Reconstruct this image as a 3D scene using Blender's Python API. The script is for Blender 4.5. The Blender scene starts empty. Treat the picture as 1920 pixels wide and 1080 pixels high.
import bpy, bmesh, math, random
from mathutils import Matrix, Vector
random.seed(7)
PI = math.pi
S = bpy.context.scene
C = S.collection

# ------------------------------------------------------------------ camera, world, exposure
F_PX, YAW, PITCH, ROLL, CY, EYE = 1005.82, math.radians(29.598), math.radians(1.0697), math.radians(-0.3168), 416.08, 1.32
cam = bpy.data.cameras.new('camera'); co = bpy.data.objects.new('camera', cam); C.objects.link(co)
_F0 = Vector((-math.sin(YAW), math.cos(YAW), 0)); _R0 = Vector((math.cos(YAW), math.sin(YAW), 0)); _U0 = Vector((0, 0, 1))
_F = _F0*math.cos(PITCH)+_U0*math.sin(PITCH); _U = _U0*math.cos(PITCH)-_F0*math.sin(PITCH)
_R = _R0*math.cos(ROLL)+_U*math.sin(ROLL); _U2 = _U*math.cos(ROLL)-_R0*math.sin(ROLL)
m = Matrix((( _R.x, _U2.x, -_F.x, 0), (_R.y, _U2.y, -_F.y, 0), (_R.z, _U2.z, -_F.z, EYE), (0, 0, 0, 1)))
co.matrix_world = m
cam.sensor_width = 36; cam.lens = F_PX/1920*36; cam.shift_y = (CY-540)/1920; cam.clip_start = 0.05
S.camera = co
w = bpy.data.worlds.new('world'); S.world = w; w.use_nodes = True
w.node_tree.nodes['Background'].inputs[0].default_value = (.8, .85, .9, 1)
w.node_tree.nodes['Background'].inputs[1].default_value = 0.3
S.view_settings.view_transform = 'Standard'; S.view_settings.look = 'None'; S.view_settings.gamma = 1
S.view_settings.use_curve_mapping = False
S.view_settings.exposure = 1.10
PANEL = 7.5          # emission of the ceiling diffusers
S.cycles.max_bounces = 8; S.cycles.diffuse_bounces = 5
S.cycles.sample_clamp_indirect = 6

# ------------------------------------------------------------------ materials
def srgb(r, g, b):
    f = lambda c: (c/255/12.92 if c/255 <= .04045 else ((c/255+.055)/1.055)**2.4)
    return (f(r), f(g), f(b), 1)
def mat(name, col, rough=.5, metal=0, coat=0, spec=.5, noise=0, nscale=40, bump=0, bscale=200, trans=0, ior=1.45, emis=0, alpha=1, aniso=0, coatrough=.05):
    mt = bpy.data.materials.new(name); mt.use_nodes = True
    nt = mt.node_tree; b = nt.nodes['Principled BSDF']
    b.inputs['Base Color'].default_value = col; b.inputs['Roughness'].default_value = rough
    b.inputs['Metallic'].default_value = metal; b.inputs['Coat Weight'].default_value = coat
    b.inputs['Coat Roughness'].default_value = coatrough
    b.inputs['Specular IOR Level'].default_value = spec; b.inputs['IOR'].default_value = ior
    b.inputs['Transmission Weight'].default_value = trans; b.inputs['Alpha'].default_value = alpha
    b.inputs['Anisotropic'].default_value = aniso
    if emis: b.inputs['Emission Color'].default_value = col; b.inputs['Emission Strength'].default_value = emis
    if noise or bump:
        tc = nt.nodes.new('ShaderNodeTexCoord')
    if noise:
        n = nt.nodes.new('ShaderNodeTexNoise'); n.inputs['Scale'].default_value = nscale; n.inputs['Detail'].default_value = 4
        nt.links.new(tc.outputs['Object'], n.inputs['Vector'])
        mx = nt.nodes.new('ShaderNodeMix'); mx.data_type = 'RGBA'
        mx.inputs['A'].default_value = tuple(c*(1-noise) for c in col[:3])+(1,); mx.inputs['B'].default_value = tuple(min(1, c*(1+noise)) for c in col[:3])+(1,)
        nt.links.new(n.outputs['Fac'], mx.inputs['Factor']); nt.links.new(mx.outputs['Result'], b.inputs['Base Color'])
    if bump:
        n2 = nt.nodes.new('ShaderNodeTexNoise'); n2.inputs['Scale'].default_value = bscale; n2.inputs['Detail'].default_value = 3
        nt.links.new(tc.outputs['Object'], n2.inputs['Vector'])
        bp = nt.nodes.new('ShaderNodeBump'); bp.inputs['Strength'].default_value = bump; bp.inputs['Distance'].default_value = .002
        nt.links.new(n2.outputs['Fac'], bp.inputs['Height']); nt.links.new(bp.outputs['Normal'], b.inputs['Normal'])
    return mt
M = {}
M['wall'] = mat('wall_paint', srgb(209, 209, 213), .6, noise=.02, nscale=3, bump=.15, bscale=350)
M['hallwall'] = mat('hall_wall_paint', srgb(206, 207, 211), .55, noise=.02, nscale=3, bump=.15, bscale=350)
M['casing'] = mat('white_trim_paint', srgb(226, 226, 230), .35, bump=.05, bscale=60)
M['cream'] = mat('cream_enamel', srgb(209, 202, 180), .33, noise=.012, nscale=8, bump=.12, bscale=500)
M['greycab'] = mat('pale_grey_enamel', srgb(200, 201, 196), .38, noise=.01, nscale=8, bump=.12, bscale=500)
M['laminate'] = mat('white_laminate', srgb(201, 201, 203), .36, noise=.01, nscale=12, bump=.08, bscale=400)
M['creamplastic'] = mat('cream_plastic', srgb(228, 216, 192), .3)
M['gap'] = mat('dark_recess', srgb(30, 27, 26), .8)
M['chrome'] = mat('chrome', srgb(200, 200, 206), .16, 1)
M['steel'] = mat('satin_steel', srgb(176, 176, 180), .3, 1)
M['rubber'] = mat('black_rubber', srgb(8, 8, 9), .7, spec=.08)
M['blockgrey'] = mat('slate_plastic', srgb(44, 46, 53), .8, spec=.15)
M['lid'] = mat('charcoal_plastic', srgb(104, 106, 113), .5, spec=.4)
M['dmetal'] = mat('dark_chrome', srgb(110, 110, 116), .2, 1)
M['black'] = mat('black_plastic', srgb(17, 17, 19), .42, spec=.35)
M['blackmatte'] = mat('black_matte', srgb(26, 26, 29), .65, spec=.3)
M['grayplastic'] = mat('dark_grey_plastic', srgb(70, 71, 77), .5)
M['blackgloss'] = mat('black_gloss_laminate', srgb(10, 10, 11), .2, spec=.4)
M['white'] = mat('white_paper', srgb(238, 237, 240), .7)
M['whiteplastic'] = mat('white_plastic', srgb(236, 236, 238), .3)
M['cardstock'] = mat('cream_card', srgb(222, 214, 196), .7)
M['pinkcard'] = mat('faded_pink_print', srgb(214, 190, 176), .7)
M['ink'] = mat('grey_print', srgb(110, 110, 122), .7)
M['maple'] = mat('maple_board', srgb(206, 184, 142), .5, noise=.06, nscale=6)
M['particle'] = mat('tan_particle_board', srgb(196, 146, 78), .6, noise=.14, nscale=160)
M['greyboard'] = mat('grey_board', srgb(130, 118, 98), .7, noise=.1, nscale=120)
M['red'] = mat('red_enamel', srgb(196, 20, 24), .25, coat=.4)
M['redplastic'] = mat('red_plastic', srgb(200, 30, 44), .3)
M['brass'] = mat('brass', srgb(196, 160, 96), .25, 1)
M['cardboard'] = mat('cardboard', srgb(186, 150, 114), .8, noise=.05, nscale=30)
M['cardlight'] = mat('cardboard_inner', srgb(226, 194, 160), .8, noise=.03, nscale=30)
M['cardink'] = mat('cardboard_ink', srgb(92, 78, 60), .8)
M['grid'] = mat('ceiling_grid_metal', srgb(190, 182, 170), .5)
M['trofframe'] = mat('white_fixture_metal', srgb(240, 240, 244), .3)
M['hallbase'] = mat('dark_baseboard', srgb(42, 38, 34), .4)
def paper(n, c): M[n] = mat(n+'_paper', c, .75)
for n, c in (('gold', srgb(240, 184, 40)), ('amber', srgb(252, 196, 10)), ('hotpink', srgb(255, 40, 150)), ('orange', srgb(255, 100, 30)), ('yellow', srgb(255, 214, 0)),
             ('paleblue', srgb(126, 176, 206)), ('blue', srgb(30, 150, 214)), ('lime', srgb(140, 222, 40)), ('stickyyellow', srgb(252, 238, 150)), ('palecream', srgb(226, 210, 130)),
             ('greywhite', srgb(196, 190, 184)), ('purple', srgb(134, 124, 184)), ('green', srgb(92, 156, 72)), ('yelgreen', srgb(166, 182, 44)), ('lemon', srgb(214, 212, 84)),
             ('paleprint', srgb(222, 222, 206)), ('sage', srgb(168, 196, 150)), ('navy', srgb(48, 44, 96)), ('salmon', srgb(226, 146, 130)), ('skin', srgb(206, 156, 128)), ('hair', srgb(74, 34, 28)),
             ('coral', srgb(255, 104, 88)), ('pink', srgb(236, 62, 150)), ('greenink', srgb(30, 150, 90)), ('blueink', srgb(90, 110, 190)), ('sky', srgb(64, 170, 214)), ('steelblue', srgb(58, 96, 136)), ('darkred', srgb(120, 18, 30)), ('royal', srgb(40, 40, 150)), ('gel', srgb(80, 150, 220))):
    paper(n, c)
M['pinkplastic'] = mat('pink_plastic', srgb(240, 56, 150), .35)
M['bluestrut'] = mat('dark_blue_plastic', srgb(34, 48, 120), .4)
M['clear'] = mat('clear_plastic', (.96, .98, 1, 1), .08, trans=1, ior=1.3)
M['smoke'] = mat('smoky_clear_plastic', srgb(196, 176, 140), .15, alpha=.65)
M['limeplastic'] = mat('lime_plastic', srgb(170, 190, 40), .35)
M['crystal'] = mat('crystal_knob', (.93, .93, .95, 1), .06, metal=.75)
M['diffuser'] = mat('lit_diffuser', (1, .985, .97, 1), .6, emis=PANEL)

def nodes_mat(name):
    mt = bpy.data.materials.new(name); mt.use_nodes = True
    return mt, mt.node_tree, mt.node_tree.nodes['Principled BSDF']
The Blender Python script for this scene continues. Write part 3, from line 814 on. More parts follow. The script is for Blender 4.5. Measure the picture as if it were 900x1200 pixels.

• What to do
From the listing above, copy every line that includes the word "pixels".

• Final result
Reconstruct this image as a 3D scene using Blender's Python API. The script is for Blender 4.5. The Blender scene starts empty. Treat the picture as 1920 pixels wide and 1080 pixels high.
The Blender Python script for this scene continues. Write part 3, from line 814 on. More parts follow. The script is for Blender 4.5. Measure the picture as if it were 900x1200 pixels.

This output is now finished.